» Set task: Return nothing but the lines from the one with "Model this scene" through the one with "from mathutils import Vector, Matrix" in the data below, word for word and without pictures.

------ Extracted records ------

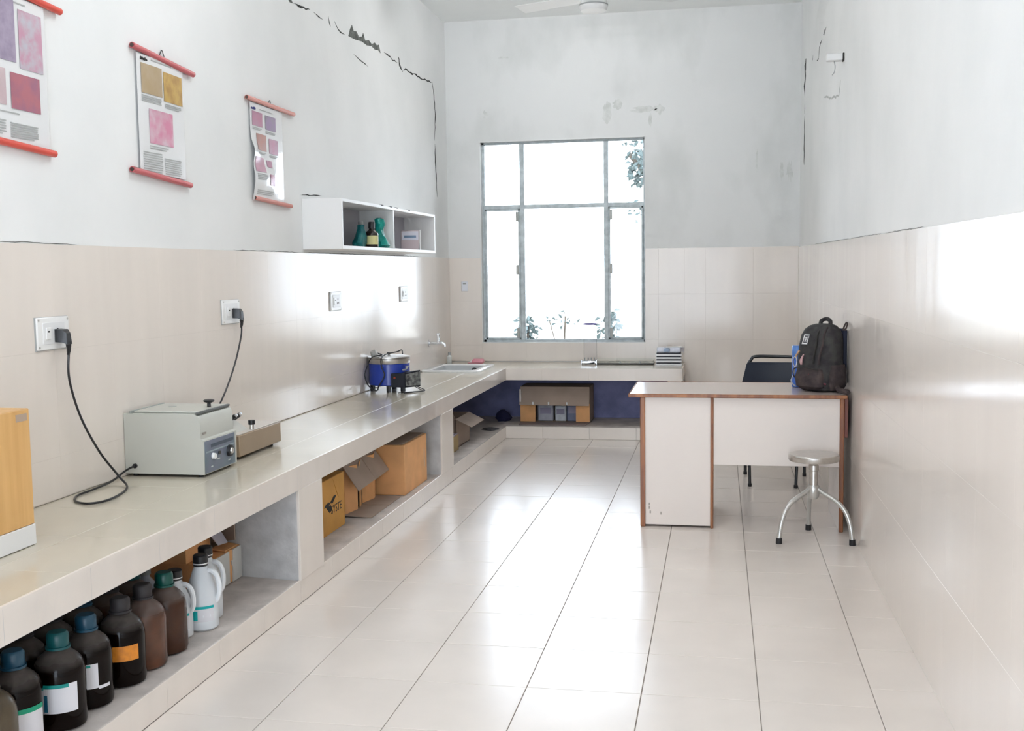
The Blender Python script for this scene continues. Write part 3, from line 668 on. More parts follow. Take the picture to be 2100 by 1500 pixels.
part('panel_heading', MB().box(x1+.003, x1+.0042, y0+.06, y1-.035, .118, .132), M('panel_dark_print', (0.05, 0.07, 0.10), 0.5), cp)
part('panel_stripe', MB().box(x1+.003, x1+.0040, y0+.012, y1-.03, .1, .106), M('panel_light_print', (0.28, 0.34, 0.38), 0.5), cp)
part('dial', MB().cyl((x1+.003, .075, .078), (x1+.016, .075, .078), .026, .024, 24), BLACK, t)
part('dial_cap', MB().cyl((x1+.015, .075, .078), (x1+.021, .075, .078), .014, .012, 20), STEEL, t)
part('switch_knob', MB().cyl((x1+.003, -.08, .080), (x1+.016, -.08, .080), .014, .012, 18), WHITEPLASTIC, t)
part('power_switch', MB().box(x1+.003, x1+.008, -.03, -.01, .078, .092, .001), BLACK, t)
for a, b, l in ((-.045, .058, .03), (.065, .036, .022), (-.10, .035, .018)):
    part('panel_print', MB().box(x1+.003, x1+.0042, a, a+l, b, b+.005), M('panel_white_print', (0.55, 0.58, 0.58), 0.5), cp)
part('badge', MB().box(x1-.012, x1-.0105, y0+.015, y0+.05, .178, .186), STEEL, t)
part('cable_gland', MB().cyl((-.135, y0-.008, .045), (-.135, y0+.002, .045), .010, n=12), BLACK, t)
for a in (x0+.03, x1-.03):
    for b in (y0+.03, y1-.03): part('foot', MB().cyl((a, b, 0), (a, b, .013), .012, n=10), RUBBER, t)

# ================================================================ STIRRER / hot plate
STB = M('stirrer_beige', (0.32, 0.235, 0.155), 0.45, var=0.06, scale=6)
t = thing('magnetic_stirrer', 'brown beige flat bench instrument with black knob behind the centrifuge', 'instrument', (-2.27, 4.82, ZC))
part('body', MB().box(-.165, .15, -.24, .235, .014, .112, .004), STB, t)
part('top_plate', MB().box(-.165, .146, -.236, .231, .1125, .117, .001), M('stirrer_top', (0.60, 0.55, 0.50), 0.3), t)
part('post', MB().cyl((.135, -.07, .117), (.135, -.07, .140), .012, n=12), STEEL, t)
part('post_cap', MB().cyl((.135, -.07, .140), (.135, -.07, .160), .016, n=14), BLACK, t)
cs_ = part('console', MB().loft([[(.11, -.235, .117), (-.10, -.235, .117), (-.10, -.235, .215), (.03, -.235, .20)], [(.11, -.06, .117), (-.10, -.06, .117), (-.10, -.06, .20), (.0, -.06, .19)]]), M('console_pale', (0.50, 0.49, 0.44), 0.3), t)
for b in (-.13, -.085):
    part('toggle', MB().cyl((.055, b, .170), (.085, b, .188), .012, .010, 12), BLACK, cs_)
    part('toggle_tip', MB().cyl((.083, b, .187), (.092, b, .193), .008, .006, 12), CHROME, cs_)
for a in (-.13, .11):
    for b in (-.2, .19): part('foot', MB().cyl((a, b, 0), (a, b, .015), .014, n=10), RUBBER, t)

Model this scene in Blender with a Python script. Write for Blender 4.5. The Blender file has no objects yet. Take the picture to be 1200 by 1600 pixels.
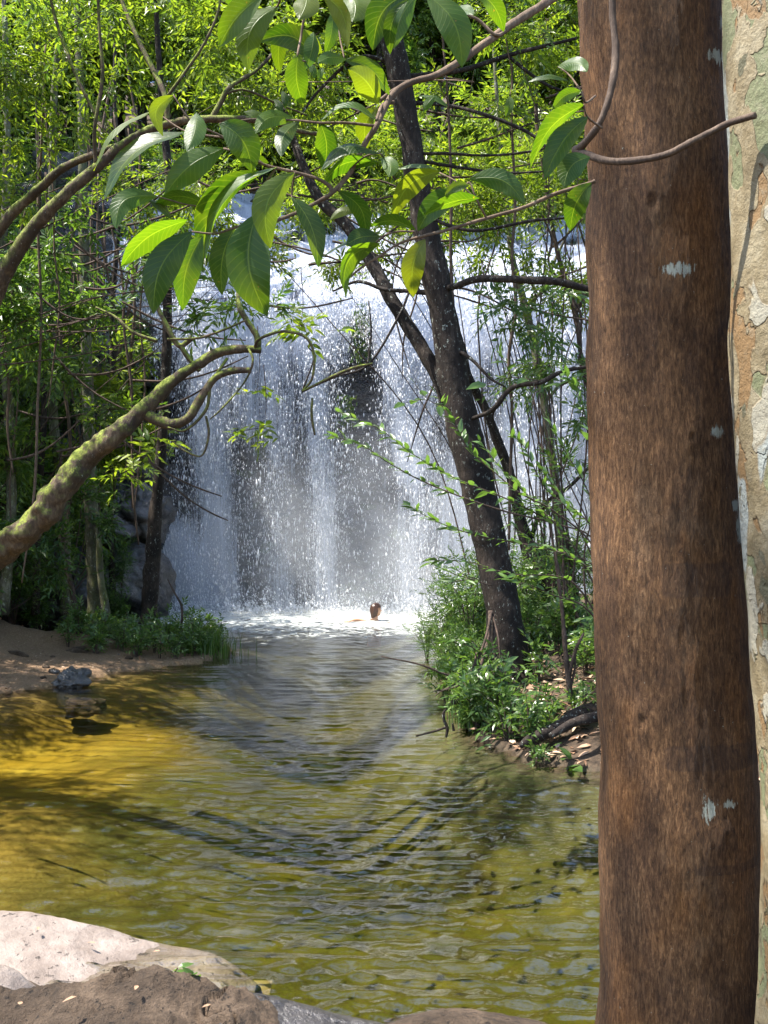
import bpy, math, random
import numpy as np
from mathutils import Vector, Matrix

sc = bpy.context.scene
R = math.radians
# ---------------------------------------------------------------- camera, sky, sun, exposure
cam_d = bpy.data.cameras.new('camera'); cam = bpy.data.objects.new('camera', cam_d)
sc.collection.objects.link(cam); sc.camera = cam
cam.location = (0, 0, 2.0); cam.rotation_euler = (R(90), 0, 0)
cam_d.sensor_fit = 'VERTICAL'; cam_d.sensor_height = 36.0; cam_d.lens = 40.5
cam_d.clip_start = 0.05; cam_d.clip_end = 1500
SUN_EL, SUN_AZ = 63.0, -94.0          # azimuth measured from +Y, negative = to the left
world = bpy.data.worlds.new('World'); sc.world = world; world.use_nodes = True
wn = world.node_tree; bg = wn.nodes['Background']
sky = wn.nodes.new('ShaderNodeTexSky'); sky.sky_type = 'NISHITA'; sky.sun_disc = False
sky.sun_elevation = R(SUN_EL); sky.sun_rotation = R(SUN_AZ); sky.air_density = 1.0; sky.dust_density = 1.0
wn.links.new(sky.outputs[0], bg.inputs[0]); bg.inputs[1].default_value = 0.15
sd = bpy.data.lights.new('sun', 'SUN'); sun = bpy.data.objects.new('sun', sd); sc.collection.objects.link(sun)
sd.energy = 5.0; sd.angle = R(0.5); sd.color = (1.0, 0.95, 0.86)
to_sun = Vector((math.sin(R(SUN_AZ)) * math.cos(R(SUN_EL)), math.cos(R(SUN_AZ)) * math.cos(R(SUN_EL)), math.sin(R(SUN_EL))))
sun.rotation_euler = to_sun.to_track_quat('Z', 'Y').to_euler(); sun.location = to_sun * 60
vs = sc.view_settings; sc.display_settings.display_device = 'sRGB'
vs.view_transform = 'Standard'; vs.look = 'None'; vs.gamma = 1.0; vs.use_curve_mapping = False; vs.exposure = 1.88
sc.render.engine = 'CYCLES'
cy = sc.cycles
cy.max_bounces = 8; cy.diffuse_bounces = 3; cy.glossy_bounces = 3; cy.transmission_bounces = 5; cy.volume_bounces = 1
cy.transparent_max_bounces = 24; cy.use_denoising = True; cy.sample_clamp_indirect = 6.0
cy.volume_step_rate = 4.0; cy.volume_max_steps = 64
try: cy.denoiser = 'OPENIMAGEDENOISE'
except Exception: pass
cy.caustics_reflective = False; cy.caustics_refractive = False

# ---------------------------------------------------------------- helpers
FX = 1800.0
def P(px, py, D):
    return np.array([(px - 600.0) * D / FX, D, 2.0 - (py - 800.0) * D / FX])
def pxm(n, D): return n * D / FX
rng = np.random.default_rng(7)

def _h(ix, iy, iz, s):
    n = (ix.astype(np.int64) * 374761393 + iy.astype(np.int64) * 668265263 + iz.astype(np.int64) * 2147483647 + s * 974634777) & 0xffffffff
    n = ((n ^ (n >> 13)) * 1274126177) & 0xffffffff
    n = ((n ^ (n >> 16)) * 2246822519) & 0xffffffff
    return ((n ^ (n >> 15)) & 0xffffff) / 16777215.0
def vnoise(p, s=0):
    p = np.asarray(p, float); i = np.floor(p).astype(np.int64); f = p - i; f = f * f * (3 - 2 * f)
    x, y, z = i[..., 0], i[..., 1], i[..., 2]; fx, fy, fz = f[..., 0], f[..., 1], f[..., 2]
    r = 0
    for dx in (0, 1):
        for dy in (0, 1):
            for dz in (0, 1):
                w = (fx if dx else 1 - fx) * (fy if dy else 1 - fy) * (fz if dz else 1 - fz)
                r = r + w * _h(x + dx, y + dy, z + dz, s)
    return r * 2 - 1
def fbm(p, o=4, s=0, g=0.5):
    a, r, p = 1.0, 0, np.asarray(p, float)
    for k in range(o):
        r = r + a * vnoise(p, s + k * 17); p = p * 2.03 + 5.1; a *= g
    return r
def st(*c): return np.stack(np.broadcast_arrays(*c), -1)
def sm(x, a, b):
    t = np.clip((np.asarray(x, float) - a) / (b - a), 0, 1); return t * t * (3 - 2 * t)
def nrm(v): return v / np.maximum(np.linalg.norm(v, axis=-1, keepdims=True), 1e-9)

C = sc.collection
def mesh_from(name, V, faces, mat=None, smooth=True, attrs=None):
    """faces: list of integer arrays (n,3) or (n,4)"""
    V = np.asarray(V, np.float32).reshape(-1, 3)
    fs = [np.asarray(f, np.int32) for f in faces if len(f)]
    m = bpy.data.meshes.new(name)
    m.vertices.add(len(V)); m.vertices.foreach_set('co', V.ravel())
    tot = np.concatenate([np.full(len(f), f.shape[1], np.int32) for f in fs])
    loops = np.concatenate([f.ravel() for f in fs])
    start = np.concatenate([[0], np.cumsum(tot)[:-1]]).astype(np.int32)
    m.loops.add(len(loops)); m.loops.foreach_set('vertex_index', loops)
    m.polygons.add(len(tot)); m.polygons.foreach_set('loop_start', start); m.polygons.foreach_set('loop_total', tot)
    m.polygons.foreach_set('use_smooth', np.full(len(tot), bool(smooth)))
    for k, a in (attrs or {}).items():
        a = np.asarray(a, np.float32)
        if a.ndim == 1:
            m.attributes.new(k, 'FLOAT', 'POINT').data.foreach_set('value', a)
        else:
            m.attributes.new(k, 'FLOAT_VECTOR', 'POINT').data.foreach_set('vector', a.ravel())
    m.update(calc_edges=True); m.validate()
    for x in (mat if isinstance(mat, (list, tuple)) else [mat]):
        if x: m.materials.append(x)
    return m
def link(name, data, parent=None, label=None, cat=None, group=None, kind=None, loc=None):
    o = bpy.data.objects.new(name, data); C.objects.link(o)
    if parent is not None:
        o.parent = parent
    if loc is not None: o.location = loc
    if label: o['label'] = label
    if cat: o['category'] = cat
    if group: o['group'] = group
    if kind: o['kind'] = kind
    return o
def thing(name, label, cat, loc, group=None):
    return link(name, None, None, label, cat, group, None, tuple(loc))
def part(name, parent, V, faces, mat, **k):
    """V in world coordinates; stored relative to the parent's origin"""
    V = np.asarray(V, float) - np.array(parent.location) if parent is not None else V
    sm_ = k.pop('smooth', True); at = k.pop('attrs', None)
    return link(name, mesh_from(name, V, faces, mat, sm_, at), parent, **k)
def solo(name, label, cat, V, faces, mat, loc=None, group=None, kind=None, smooth=True, attrs=None):
    V = np.asarray(V, float)
    if loc is None: loc = V.mean(0); loc[2] = V[:, 2].min()
    return link(name, mesh_from(name, V - loc, faces, mat, smooth, attrs), None, label, cat, group, kind, tuple(loc))

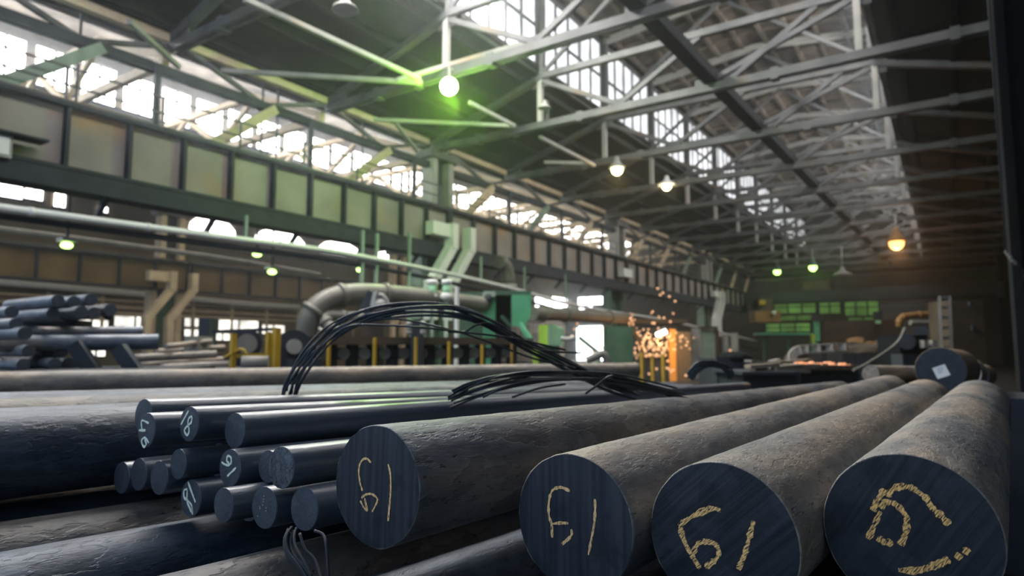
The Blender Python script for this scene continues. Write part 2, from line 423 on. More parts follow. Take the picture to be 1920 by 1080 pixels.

------

» Response:
Model this scene in Blender with a Python script. Write for Blender 4.5. The Blender file has no objects yet. Take the picture to be 1200 by 1600 pixels.
import bpy, math, random
import numpy as np
from mathutils import Vector, Matrix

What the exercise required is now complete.